SB 5991 should improve public discourse, because groups could no longer raise unlimited funds to bash away. Plus, large donors would have their names associated with those attacks. It would end the safe haven for people who don’t have the courage to publicly state their case. 

Maryland Reporter: Md. public campaign finance fund too small to help multiple candidates for governor

By Glynis Kazanjian

There is enough money in the state public campaign fund for one candidate and one election in the 2018 gubernatorial election, according to the state campaign finance director.

Sen. Rich Madaleno, D-Montgomery, who is running for governor recently claimed it.

“You can fully fund one candidate for either the general election or the primary, but not both,” said Maryland Candidacy and Campaign Finance Director Jared DeMarinis of the pending 2018 elections…

Last week, Madaleno announced he would use public campaign financing in his run for governor. He could face as many as eight Democrats in the June 26 primary election.

He cautioned fellow Democrats to weigh the benefits of using public funding in the primary given the bleak amount of funding available.    

Ventura County Star: A test for election transparency

By Tom Elias

For the first time, big donors to ballot proposition campaigns will not be able to hide behind phony campaign committee names like “Californians for Safe Streets” when they put their money behind causes, many of which can be self-serving.

It will be somewhat harder to keep dark money from having at least some light shined upon it.
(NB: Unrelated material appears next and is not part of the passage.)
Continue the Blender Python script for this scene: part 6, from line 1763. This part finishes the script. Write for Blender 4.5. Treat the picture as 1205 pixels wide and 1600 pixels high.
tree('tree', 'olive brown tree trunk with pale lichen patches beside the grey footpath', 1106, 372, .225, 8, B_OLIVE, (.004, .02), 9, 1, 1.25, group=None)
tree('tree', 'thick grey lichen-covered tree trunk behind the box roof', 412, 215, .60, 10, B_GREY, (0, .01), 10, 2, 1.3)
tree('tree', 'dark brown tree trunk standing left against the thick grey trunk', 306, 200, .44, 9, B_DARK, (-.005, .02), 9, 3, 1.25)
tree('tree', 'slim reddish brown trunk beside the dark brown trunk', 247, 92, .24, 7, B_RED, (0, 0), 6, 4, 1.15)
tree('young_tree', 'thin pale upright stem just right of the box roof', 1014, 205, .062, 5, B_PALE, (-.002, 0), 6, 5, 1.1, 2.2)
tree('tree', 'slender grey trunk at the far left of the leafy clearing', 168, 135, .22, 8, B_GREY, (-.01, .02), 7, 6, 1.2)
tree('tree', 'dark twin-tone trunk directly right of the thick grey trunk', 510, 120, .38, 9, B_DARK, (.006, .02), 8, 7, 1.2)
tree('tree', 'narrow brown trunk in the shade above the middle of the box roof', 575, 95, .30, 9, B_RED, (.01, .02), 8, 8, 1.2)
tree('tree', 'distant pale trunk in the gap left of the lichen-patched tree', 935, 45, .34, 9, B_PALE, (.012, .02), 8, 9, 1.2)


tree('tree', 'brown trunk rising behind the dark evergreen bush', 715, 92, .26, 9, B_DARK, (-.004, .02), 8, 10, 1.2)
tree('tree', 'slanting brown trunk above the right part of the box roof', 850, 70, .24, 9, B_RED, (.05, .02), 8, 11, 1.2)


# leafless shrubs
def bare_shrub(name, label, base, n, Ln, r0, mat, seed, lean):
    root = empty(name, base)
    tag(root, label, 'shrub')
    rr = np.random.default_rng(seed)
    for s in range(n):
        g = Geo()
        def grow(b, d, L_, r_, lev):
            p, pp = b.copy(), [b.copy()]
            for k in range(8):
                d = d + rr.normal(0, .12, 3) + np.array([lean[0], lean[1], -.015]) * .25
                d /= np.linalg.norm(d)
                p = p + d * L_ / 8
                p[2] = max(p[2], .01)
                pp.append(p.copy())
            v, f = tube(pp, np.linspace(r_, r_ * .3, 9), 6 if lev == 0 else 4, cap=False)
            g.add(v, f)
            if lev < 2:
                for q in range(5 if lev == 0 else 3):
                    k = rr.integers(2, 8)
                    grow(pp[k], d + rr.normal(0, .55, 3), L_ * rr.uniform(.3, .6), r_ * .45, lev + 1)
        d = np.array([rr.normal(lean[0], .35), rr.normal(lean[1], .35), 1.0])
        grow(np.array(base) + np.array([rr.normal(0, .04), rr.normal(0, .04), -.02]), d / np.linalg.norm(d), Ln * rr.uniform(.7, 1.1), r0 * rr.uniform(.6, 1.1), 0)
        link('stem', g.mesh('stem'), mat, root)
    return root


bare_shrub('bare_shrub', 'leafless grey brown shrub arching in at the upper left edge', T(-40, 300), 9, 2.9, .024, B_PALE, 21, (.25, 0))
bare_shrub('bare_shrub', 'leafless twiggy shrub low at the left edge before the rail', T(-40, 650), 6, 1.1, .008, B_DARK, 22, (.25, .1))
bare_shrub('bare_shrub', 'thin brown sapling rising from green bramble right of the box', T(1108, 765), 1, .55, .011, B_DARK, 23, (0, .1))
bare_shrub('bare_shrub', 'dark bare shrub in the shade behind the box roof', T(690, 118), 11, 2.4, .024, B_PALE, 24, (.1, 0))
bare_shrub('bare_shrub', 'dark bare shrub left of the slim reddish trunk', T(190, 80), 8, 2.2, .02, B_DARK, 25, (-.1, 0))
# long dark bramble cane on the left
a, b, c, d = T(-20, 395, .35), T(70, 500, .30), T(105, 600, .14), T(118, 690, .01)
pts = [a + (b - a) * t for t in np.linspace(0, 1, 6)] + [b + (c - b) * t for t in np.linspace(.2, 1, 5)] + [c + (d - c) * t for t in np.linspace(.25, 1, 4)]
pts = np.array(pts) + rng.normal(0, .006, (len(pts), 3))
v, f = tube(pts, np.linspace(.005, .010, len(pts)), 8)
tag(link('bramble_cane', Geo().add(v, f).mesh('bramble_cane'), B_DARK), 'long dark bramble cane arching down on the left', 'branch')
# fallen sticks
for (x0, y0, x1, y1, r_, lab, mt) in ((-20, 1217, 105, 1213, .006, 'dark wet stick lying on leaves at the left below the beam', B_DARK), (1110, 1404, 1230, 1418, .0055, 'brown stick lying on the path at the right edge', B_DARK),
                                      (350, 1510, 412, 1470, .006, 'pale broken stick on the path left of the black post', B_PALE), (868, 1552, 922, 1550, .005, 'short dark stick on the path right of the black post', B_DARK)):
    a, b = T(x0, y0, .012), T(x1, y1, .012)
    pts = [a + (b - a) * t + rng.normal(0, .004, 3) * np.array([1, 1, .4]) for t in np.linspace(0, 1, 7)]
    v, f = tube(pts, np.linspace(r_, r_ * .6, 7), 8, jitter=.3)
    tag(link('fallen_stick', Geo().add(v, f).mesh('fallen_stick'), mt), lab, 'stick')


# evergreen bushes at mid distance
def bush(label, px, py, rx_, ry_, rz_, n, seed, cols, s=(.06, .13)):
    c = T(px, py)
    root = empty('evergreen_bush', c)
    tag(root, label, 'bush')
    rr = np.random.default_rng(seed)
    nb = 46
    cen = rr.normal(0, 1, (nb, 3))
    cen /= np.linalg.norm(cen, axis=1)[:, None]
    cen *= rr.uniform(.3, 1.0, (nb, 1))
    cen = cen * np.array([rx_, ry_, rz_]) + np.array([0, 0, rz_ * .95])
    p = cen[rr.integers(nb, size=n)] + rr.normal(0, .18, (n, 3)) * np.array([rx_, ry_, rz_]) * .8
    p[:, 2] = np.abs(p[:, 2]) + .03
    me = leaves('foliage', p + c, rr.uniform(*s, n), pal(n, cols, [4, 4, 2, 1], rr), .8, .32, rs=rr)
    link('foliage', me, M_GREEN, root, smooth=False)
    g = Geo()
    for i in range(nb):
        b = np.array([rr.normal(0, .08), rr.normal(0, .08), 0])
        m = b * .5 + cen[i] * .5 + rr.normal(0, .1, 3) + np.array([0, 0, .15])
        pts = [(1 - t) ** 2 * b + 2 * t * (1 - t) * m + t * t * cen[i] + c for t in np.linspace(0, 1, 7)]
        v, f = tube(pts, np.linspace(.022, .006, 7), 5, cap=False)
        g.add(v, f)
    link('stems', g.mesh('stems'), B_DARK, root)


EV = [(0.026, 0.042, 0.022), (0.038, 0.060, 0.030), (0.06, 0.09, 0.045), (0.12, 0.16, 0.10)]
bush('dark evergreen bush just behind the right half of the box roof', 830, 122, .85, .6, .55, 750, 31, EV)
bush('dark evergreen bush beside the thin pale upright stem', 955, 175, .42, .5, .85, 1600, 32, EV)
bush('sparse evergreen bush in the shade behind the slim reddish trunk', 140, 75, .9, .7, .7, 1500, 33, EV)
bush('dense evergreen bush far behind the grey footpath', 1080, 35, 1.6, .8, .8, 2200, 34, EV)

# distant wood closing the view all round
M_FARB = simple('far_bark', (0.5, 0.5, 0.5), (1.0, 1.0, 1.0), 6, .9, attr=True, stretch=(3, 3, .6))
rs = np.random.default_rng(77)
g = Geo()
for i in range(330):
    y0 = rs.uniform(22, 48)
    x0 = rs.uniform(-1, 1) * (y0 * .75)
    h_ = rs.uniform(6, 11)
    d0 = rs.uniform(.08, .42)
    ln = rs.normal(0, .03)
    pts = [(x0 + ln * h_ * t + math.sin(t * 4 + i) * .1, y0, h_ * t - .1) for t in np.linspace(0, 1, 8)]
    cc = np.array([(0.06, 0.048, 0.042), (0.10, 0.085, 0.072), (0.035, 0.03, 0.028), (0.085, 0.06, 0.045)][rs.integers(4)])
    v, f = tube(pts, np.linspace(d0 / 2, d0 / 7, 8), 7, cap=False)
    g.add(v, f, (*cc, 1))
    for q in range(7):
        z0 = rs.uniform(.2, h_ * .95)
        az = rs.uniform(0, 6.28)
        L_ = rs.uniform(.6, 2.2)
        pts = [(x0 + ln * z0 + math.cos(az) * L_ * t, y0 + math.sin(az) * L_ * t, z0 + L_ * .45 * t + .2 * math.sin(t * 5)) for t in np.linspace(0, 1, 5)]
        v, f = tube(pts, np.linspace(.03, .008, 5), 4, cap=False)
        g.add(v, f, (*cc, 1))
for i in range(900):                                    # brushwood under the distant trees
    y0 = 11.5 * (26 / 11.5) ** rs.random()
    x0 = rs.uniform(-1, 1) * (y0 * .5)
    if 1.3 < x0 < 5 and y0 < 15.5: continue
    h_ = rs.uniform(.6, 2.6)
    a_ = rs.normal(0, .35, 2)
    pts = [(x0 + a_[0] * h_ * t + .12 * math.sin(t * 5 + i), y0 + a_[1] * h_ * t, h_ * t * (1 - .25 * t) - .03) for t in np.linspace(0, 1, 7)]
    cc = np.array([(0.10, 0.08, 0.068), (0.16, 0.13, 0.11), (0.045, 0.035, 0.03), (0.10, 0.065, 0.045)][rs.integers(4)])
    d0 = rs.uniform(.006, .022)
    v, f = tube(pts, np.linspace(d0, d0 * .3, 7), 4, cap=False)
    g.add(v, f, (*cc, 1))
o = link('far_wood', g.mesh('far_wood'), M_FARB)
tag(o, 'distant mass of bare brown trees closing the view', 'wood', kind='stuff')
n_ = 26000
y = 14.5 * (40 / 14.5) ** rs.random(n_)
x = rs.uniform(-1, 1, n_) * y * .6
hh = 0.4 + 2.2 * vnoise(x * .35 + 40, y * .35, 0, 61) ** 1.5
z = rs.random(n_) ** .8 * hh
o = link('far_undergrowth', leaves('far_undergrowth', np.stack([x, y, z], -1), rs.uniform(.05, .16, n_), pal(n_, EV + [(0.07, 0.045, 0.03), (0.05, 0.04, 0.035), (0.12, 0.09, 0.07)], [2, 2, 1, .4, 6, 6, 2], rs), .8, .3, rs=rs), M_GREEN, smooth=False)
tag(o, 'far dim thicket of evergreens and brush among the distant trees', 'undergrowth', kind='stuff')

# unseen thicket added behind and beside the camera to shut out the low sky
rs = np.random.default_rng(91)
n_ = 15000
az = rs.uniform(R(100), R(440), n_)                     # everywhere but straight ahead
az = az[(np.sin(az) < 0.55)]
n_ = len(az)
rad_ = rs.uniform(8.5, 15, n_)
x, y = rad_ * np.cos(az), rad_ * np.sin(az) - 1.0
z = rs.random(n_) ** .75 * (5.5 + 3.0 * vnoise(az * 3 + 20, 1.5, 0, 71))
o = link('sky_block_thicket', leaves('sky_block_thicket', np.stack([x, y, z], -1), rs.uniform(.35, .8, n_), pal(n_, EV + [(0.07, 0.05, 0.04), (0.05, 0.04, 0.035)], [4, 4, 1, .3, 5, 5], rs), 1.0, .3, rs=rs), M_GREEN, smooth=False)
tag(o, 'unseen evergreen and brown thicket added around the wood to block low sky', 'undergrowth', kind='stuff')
But no one can be certain just yet how difficult it will be for real donors to hide and just how exposed they might soon be. That’s partly because of vague language in the state’s new Disclose Act, quietly signed as Assembly Bill 249 by Gov. Jerry Brown, who issued no statement along with his signature, as he often does on important bills…

The bottom line is that even with some vague parts of the law likely to be disputed and litigated for years, there will still be more disclosure of campaign finance information than ever before seen anywhere in America.